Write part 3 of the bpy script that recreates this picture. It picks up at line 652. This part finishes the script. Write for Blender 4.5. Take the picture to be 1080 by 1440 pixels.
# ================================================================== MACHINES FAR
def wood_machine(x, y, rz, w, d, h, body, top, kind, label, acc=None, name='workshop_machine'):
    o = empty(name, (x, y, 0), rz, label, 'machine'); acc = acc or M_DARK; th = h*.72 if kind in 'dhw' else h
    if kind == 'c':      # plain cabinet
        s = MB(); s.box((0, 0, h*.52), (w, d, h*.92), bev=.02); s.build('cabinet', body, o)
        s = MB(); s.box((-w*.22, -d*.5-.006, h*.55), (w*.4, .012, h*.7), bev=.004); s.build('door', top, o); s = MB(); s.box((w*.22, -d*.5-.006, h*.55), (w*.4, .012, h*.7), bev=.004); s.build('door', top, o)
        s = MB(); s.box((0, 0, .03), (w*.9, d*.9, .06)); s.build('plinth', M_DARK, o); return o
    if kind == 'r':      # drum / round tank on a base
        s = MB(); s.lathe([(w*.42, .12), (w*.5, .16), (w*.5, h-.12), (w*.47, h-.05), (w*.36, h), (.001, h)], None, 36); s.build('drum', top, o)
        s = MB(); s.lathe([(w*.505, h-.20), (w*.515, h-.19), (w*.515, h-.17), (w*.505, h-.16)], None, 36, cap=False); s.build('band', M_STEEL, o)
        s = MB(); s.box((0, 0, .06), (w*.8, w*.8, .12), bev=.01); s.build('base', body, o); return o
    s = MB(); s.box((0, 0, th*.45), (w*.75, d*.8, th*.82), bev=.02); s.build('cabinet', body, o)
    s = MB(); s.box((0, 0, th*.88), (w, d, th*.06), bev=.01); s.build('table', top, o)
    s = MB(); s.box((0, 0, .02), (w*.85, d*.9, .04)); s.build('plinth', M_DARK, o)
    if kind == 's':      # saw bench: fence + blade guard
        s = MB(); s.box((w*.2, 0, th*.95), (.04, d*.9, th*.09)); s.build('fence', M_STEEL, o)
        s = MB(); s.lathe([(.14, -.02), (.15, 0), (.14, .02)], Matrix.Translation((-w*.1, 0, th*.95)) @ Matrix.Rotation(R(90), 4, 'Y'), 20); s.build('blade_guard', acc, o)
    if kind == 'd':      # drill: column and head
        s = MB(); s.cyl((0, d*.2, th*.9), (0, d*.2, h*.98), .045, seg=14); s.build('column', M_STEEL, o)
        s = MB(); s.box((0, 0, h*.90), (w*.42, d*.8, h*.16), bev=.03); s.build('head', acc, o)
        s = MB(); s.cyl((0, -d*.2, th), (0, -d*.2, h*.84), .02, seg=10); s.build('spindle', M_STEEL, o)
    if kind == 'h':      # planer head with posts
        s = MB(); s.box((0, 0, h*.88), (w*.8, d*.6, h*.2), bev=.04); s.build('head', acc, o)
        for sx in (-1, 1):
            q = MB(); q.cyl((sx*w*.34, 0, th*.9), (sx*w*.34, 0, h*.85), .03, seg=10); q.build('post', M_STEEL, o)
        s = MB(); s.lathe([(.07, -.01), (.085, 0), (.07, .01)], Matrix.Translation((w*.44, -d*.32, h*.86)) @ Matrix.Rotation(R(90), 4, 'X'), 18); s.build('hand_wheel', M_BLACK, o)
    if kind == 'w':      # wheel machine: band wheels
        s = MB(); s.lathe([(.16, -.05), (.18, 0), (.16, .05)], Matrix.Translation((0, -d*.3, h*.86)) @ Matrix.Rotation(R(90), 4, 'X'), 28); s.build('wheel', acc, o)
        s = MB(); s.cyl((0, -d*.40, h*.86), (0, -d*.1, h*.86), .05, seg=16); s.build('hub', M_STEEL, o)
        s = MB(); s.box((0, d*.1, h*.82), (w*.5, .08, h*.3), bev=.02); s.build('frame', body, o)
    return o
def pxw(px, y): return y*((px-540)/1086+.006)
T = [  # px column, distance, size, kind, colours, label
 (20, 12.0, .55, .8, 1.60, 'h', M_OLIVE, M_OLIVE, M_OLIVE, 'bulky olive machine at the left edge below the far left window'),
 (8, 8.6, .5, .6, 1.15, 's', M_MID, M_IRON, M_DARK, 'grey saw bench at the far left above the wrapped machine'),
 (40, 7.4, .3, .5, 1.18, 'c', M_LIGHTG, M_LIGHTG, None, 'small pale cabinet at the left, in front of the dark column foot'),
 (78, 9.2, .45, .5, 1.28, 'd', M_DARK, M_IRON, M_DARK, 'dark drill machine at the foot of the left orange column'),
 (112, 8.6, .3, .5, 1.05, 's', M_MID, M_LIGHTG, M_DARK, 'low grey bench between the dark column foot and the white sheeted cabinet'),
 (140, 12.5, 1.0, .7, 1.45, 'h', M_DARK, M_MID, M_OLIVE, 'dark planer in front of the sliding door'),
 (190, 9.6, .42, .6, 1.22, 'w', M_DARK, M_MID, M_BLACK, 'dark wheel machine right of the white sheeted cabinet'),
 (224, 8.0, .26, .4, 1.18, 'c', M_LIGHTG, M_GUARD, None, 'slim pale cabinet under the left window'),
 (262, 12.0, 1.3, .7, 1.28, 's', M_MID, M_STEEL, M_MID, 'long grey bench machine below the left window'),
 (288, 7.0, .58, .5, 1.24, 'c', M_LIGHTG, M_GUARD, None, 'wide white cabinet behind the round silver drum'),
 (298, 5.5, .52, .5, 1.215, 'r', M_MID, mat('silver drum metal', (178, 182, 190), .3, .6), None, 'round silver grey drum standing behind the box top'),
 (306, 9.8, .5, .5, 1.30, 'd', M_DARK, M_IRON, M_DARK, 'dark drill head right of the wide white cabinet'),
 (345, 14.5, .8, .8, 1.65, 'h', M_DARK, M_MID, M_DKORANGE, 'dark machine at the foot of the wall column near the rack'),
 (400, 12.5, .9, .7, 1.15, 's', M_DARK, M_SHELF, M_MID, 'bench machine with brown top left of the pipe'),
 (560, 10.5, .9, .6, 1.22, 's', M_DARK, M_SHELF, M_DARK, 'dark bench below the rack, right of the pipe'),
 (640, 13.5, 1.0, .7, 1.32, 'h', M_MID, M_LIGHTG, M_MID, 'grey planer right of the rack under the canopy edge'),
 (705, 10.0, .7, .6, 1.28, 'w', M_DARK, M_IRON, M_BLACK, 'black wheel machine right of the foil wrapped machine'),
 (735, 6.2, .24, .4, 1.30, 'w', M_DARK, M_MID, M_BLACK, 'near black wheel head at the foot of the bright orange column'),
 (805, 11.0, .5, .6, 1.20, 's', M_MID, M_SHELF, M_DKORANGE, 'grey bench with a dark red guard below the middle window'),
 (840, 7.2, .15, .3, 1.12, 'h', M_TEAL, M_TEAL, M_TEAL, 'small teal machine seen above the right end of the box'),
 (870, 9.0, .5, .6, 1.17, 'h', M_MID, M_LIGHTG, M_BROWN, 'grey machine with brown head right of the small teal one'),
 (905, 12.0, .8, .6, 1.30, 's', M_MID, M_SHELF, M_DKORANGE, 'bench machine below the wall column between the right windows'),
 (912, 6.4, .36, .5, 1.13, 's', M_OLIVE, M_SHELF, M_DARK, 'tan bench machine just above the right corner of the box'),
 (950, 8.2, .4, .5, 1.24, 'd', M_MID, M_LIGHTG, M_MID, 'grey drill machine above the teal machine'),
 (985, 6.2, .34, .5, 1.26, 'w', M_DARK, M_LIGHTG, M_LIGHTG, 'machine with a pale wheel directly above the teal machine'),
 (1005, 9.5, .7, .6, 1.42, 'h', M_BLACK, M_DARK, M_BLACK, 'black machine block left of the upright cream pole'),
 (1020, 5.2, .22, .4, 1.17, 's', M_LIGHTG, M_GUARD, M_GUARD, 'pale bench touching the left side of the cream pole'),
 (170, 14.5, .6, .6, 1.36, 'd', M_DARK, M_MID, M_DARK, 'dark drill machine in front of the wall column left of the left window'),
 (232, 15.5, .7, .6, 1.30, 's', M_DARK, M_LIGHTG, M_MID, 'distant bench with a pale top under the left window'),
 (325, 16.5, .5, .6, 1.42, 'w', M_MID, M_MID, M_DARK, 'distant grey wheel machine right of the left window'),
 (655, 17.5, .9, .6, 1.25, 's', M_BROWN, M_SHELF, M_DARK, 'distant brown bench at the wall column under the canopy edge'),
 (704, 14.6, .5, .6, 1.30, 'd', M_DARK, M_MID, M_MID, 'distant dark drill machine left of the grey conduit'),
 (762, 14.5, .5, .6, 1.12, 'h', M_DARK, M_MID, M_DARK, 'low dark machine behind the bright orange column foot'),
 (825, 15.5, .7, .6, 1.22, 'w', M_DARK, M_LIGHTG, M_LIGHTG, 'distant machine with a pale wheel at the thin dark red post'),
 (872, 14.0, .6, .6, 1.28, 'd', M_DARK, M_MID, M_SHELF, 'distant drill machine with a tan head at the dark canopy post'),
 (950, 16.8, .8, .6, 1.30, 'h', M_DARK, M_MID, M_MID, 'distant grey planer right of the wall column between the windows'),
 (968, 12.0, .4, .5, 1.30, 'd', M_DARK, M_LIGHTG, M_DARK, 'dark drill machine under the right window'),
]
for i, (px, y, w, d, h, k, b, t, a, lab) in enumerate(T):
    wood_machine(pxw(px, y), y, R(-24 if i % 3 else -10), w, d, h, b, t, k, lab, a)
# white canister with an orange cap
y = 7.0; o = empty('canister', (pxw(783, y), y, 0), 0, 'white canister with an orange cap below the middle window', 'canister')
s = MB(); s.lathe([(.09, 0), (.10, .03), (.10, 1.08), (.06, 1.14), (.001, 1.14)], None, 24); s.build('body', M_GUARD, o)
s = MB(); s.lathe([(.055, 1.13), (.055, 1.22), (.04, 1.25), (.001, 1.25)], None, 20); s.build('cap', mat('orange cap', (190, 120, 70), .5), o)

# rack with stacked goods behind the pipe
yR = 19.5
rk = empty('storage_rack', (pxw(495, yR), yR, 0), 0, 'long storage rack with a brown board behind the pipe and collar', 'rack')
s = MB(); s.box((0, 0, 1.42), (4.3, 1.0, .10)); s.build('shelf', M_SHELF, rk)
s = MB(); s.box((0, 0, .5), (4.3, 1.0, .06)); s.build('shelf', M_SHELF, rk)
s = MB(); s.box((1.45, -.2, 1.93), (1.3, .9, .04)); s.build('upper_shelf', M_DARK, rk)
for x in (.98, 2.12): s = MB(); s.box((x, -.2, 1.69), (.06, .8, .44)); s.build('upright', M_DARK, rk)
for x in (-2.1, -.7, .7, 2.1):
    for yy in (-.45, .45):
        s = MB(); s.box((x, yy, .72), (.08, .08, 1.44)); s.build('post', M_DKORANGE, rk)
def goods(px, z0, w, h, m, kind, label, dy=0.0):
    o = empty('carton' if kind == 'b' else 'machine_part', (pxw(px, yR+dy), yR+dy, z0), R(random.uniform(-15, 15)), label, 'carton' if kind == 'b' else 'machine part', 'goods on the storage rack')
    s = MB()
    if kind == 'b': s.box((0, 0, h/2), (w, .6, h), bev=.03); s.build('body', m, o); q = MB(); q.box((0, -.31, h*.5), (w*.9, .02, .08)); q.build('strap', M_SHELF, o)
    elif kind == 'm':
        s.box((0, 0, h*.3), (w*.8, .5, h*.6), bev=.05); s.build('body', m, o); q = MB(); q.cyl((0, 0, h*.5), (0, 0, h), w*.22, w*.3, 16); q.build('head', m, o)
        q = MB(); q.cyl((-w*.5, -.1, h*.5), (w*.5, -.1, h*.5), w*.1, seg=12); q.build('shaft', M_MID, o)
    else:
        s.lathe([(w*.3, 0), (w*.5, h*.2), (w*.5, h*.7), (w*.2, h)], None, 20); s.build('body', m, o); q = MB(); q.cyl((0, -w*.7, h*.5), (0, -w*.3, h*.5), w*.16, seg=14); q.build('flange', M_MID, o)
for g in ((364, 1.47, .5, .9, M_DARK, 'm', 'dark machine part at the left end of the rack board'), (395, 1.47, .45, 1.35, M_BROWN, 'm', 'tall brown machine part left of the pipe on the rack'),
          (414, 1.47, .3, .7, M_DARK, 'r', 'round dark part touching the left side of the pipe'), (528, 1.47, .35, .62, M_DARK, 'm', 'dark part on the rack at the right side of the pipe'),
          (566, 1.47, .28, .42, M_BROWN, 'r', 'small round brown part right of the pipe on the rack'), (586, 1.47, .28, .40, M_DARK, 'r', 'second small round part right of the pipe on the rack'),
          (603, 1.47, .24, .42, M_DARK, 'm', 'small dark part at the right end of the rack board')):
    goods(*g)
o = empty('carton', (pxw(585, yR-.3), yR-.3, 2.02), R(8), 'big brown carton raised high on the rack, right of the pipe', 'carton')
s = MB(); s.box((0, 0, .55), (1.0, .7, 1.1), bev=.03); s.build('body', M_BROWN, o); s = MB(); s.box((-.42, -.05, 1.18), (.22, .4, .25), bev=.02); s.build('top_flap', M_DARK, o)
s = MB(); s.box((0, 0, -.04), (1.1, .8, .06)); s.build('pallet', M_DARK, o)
________________
Go through the lines above. Select every one that has the string "part".

Write part 3 of the bpy script that recreates this picture. It picks up at line 652. This part finishes the script. Write for Blender 4.5. Take the picture to be 1080 by 1440 pixels.
    o = empty('carton' if kind == 'b' else 'machine_part', (pxw(px, yR+dy), yR+dy, z0), R(random.uniform(-15, 15)), label, 'carton' if kind == 'b' else 'machine part', 'goods on the storage rack')
for g in ((364, 1.47, .5, .9, M_DARK, 'm', 'dark machine part at the left end of the rack board'), (395, 1.47, .45, 1.35, M_BROWN, 'm', 'tall brown machine part left of the pipe on the rack'),
          (414, 1.47, .3, .7, M_DARK, 'r', 'round dark part touching the left side of the pipe'), (528, 1.47, .35, .62, M_DARK, 'm', 'dark part on the rack at the right side of the pipe'),
          (566, 1.47, .28, .42, M_BROWN, 'r', 'small round brown part right of the pipe on the rack'), (586, 1.47, .28, .40, M_DARK, 'r', 'second small round part right of the pipe on the rack'),
          (603, 1.47, .24, .42, M_DARK, 'm', 'small dark part at the right end of the rack board')):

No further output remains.